Before we went home, we changed her into her pj's because I wanted to conserve the costume and use it for Halloween. But, right when I was taking it off...I saw runs in her tights and her leg warmers weren't white anymore. They were more like brown. Not to mention, the leotard. It was stretched like crazy from taking it off. I thought "Oh my! Will I have time to wash it? Or should I just buy another costume?" Decisions. Decisions. The next morning my Auntie Myrna called and told me she bought Natalie a costume. I was excited. I asked her of what? And she said a peacock! A peacock?!?!?!?! Hmmmmm....I don't know....A peacock?!?!?!?! Is it cute???? lol. She said yeah its very cute! I had to call my sister for a second opinion. lol. She said it was cute enough for her to wear to go trick or treating plus the ballerina costume would be too cold for her to wear at night. I agreed! We got home from my in-laws to find this peacock costume....
Did I mention a dragon too! lol. He was waiting for Natalie to get home...he's a sweetheart!
Surprisingly, our neighborhood was a hit! We got lots of candy in a span of 35 minutes and in a 2 block radius. They gave out handfuls of candy to Natalie and Max. Maybe because we were told by some neighbors we were the first to arrive and it helped that they looked adorable too! lol. We had to start early to finish early! The Daddies wanted to get home before the 7th inning of the Giants game. Could you blame them? Its the world series for crying out loud and the Giants are playing in it!!! I was proud of both my hubs and BIL for taking the kids out. I know it was hard to leave but they did it! We had a great time! Because of Natalie....I love Halloween! 
Natalie had so much fun! She didn't want to let go of her bumble bee bag.  She was so good. We didn't hear her cry or whine the whole time. I think she liked the idea of strangers giving her something and putting it in her bag unlike me. lol.
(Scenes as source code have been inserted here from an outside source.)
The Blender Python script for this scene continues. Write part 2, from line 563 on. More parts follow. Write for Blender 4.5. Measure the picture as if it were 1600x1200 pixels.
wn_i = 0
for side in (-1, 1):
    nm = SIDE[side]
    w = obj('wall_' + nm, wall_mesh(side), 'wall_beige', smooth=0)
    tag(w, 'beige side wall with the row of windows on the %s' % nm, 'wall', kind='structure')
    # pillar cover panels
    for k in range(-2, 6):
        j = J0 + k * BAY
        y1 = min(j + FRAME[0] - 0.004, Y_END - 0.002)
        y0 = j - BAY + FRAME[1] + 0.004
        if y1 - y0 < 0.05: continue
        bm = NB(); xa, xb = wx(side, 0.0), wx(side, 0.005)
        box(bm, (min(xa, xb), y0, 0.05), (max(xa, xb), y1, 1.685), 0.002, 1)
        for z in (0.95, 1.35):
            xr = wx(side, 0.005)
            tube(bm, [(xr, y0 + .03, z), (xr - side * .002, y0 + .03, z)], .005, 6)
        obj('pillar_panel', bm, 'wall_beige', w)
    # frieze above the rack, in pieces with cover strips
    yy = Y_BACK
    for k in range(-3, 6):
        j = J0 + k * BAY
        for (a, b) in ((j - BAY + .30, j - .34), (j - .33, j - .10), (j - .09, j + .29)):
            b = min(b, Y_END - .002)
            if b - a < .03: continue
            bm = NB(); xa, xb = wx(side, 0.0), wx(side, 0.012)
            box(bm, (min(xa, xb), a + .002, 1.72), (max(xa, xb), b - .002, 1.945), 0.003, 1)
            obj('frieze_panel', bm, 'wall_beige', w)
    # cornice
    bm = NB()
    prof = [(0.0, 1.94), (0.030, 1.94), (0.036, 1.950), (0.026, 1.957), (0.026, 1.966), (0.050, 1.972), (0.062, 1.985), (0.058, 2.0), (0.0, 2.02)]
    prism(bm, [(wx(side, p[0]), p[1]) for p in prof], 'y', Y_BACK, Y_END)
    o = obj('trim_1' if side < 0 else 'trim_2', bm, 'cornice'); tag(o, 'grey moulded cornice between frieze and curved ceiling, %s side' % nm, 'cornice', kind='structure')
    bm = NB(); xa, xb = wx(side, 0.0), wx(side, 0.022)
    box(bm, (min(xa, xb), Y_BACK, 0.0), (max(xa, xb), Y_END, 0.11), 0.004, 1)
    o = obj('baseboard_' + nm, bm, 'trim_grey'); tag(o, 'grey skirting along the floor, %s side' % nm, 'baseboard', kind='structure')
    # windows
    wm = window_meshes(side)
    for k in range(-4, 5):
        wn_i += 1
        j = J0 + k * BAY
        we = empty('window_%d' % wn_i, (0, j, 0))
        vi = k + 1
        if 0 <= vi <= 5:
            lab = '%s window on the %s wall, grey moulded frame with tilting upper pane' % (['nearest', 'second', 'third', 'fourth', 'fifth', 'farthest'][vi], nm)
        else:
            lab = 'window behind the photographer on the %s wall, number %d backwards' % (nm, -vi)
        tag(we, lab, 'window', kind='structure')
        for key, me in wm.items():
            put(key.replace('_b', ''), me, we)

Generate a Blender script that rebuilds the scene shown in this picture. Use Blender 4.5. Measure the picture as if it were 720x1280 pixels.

When we got home, she started digging in her bag and eating candy by opening the wrapper with her teeth. She loves candy. She got in trouble twice for eating candy without our permission. We caught her biting a lollipop and a kitkat bar the next morning. Her Daddy put her in timeout. lol. Overall, we had the perfect Halloween! Lots of candy and a win for the Giants!

Monday, October 25, 2010

Trick or Treat

Last week, I had the pleasure of making my mother-in-law's halloween buckets for her daycare kids. I love it when she gives me fun projects to do. I am fortunate to have a mother-in-law who trusts me in everything I do! I love to make all things pretty!